Monday, Aug. 03, 1959

"Charge!"

Crowding into Seals Stadium, the fans wore the jaunty black-and-orange baseball caps of the home-town San Francisco Giants. Market Street intersections were ablare with car radios tuned to "the game.'' Even at Oklahoma! the playgoers showed up with transistor sets, listening with earplugs, and at nearby San Quentin the warden postponed the lights-out of 11:15 p.m. until the Giants had won an extra-inning game. It was the same in Los Angeles, 350 miles to the southeast. At a rocket test site, an engineer could barely wait for the blast of an Atlas engine to subside before asking: "What's the inning and the score?" And at the Los Angeles Athletic Club, some 200 men crowded around a television set to watch the Dodgers win. Sighed one office truant: "Well, this knocks hell out of an afternoon of banking--but it's worth it."

It was indeed. Last year in their first season in California the San Francisco (ex-New York) Giants finished twelve games off the pace in third place, and the Los Angeles (ex-Brooklyn) Dodgers wound up 21 games behind in seventh. This year the Giants and the Dodgers are chasing a pennant--and catching customers--with all the fire they flashed back at the Polo Grounds and Ebbets Field.

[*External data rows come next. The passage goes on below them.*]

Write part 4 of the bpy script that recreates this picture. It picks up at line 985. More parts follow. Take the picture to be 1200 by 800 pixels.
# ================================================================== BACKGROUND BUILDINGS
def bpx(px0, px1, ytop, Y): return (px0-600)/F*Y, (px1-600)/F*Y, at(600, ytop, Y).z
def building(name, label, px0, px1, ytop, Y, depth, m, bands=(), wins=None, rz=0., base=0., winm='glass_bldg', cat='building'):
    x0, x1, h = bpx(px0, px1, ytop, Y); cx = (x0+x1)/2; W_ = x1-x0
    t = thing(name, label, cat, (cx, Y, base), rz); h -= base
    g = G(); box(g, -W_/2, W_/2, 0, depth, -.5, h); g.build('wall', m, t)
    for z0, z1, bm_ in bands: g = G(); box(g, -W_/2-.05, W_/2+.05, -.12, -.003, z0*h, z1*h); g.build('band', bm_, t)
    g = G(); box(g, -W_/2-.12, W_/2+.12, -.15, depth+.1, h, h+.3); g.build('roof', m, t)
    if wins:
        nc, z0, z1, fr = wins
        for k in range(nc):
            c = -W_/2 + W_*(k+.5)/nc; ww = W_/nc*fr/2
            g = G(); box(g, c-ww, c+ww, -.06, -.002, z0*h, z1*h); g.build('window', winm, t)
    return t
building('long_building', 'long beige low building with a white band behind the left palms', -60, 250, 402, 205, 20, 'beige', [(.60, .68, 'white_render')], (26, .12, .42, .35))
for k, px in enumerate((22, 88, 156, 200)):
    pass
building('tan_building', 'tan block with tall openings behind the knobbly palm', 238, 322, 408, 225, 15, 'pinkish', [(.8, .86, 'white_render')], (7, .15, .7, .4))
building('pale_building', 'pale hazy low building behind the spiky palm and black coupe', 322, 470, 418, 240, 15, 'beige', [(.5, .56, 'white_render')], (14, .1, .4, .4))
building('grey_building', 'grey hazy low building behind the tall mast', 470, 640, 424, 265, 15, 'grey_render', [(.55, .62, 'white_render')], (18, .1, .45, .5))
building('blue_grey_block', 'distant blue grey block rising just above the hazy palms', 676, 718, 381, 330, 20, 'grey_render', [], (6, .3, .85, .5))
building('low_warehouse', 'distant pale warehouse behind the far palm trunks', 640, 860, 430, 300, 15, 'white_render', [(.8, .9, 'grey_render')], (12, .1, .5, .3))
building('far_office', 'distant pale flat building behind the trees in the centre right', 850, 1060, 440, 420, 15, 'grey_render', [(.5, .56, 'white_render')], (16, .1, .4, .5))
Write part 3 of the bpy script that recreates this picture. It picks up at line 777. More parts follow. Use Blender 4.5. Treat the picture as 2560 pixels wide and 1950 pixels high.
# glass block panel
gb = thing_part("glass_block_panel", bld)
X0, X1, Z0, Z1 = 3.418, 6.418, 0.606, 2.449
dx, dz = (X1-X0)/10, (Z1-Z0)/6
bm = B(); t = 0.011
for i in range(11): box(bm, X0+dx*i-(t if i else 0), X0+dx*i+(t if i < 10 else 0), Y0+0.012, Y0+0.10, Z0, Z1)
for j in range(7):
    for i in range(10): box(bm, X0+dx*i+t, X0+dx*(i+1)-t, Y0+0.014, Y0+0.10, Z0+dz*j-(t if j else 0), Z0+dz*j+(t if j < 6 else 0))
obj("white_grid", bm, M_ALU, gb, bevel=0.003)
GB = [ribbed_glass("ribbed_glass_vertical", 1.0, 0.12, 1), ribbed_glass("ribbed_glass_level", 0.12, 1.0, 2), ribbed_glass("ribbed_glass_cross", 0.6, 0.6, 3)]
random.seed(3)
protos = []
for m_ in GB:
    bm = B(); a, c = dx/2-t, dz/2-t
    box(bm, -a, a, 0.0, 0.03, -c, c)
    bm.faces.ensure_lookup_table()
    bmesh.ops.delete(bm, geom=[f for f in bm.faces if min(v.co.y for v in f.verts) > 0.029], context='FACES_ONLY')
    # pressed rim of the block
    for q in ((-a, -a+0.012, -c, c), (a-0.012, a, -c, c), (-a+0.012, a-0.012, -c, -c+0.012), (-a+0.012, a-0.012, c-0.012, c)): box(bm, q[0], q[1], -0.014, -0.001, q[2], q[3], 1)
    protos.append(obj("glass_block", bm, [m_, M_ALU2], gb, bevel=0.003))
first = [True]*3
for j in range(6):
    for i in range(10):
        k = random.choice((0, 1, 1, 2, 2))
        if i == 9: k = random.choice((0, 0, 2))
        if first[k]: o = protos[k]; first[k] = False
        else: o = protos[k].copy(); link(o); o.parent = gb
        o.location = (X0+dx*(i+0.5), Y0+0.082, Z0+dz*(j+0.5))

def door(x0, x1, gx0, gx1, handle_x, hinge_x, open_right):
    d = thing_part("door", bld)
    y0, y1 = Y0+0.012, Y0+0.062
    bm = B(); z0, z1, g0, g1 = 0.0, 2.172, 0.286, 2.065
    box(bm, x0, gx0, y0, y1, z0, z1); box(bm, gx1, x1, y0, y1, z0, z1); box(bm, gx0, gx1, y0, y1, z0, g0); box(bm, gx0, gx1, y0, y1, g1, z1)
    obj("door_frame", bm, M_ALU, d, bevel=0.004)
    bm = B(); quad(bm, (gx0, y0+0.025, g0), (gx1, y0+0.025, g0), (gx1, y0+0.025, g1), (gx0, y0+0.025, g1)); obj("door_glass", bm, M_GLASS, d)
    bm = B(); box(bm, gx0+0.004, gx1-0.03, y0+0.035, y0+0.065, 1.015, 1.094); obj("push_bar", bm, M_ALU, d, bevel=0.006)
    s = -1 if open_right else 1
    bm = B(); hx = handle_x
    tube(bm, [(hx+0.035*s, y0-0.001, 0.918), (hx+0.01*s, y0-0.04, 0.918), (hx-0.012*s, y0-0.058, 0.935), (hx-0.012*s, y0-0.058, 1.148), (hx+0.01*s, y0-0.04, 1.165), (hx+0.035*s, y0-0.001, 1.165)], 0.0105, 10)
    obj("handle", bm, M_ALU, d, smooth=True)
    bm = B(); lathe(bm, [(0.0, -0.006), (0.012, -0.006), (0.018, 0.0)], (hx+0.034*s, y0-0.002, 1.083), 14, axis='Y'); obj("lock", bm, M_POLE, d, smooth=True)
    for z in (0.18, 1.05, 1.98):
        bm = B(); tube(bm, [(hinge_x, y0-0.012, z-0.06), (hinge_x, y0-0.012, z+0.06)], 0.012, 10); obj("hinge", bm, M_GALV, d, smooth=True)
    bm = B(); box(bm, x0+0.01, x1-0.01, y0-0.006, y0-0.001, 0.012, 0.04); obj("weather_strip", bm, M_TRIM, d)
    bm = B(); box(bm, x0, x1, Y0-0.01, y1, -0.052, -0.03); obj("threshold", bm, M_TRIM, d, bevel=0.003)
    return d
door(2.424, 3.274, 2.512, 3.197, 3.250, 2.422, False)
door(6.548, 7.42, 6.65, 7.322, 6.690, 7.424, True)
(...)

Better still, the two traditional enemies fight each other with the rhubarb-flavored fury that for years marked the hottest feud in baseball. Last week in San Francisco, in two tense games that were not won until the ninth inning, the Dodgers beat the Giants twice. 3-2, 1-0. It was only justice: just weeks before, the Giants had taken the Dodgers in a two-day sweep. Standings at week's end: Giants in first, Dodgers panting 1 1/2 games behind.

Holler & Heroes. Tight races are nothing new in the National League. But what gives this one added zest is that it was unexpected: at season's start the champion Milwaukee Braves seemed to be shoo-ins. But the Brewers collapsed like the head on a beer, dropped 7 straight and landed in third place while the Giants and the Dodgers hustled like world-beaters.

The key to Giant strength is the team's balance. It leads the league in no major category, but has good first-line pitching (Johnny Antonelli. 14-5; Sam Jones, 14-10), streak-hitting Centerfielder Willie ("Say Hey") Mays (.301), who can still ignite eight ordinary men with his extraordinary play, and First Baseman Orlando Cepeda (.321), who can slug the ball out of sight (19 home runs). Shortstop Ed Bressoud plugs a leaky infield, and stubby Catcher Hobie Landrith gives the Giants a holler guy who seems to carry a mitt on one hand and a gavel in the other, is ready to call an infield meeting at the first sign of a bad pitch.

The Dodgers have men to match. Towering (6 ft. 6 in.. 205 Ibs.) Don Drysdale (13-6) is the ace of a slick young pitching staff, and Third Baseman Jim Gilliam (.318) always seems to be on base. But the biggest man of all in the Dodger infield is that old pro--and beloved Brook-lynite--First Baseman Gil Hodges, 35, who can still field like a vacuum cleaner and at .293 put the ball game away with his bat. Last week in the first game against the Giants, he slammed a two-run homer; in the second, he slapped a game-winning double. Later, against the Chicago Cubs, Hodges daringly advanced from first to second on a long fly to center, but badly wrenched his right ankle on the slide and was carried off the field.

The Dodgers' heroics have even mellowed the Los Angeles city council, which last week voted 10 to 1 to give President Walter O'Malley (TIME cover, April 28, 1958) the last major parcel of 18.4 acres he needs in Chavez Ravine for his prospective $12 million ballpark. In San Francisco, the Giants' play has speeded up construction of the 45,000-seat Candlestick Park. Target date: Oct. 2, just in time for the World Series.

The Brave Bulls. No Los Angeles clergyman has yet offered prayers in the streets for the team, as once happened in Brooklyn. Nor has any Dodger fan shot a buddy who had the temerity to knock the Bums, as also happened in Brooklyn. But things are heating up fast enough. Giant Manager Bill Rigney makes no bones about who is going to win: "My young bulls have the taste of first place, and they like it. We're going to win the pennant." The Dodger fans' answer: a rootin'-tootin' cavalry blast on dozens of trumpets carried into the ballpark, followed by a full-throated bellow from the stands: "CHARGE!"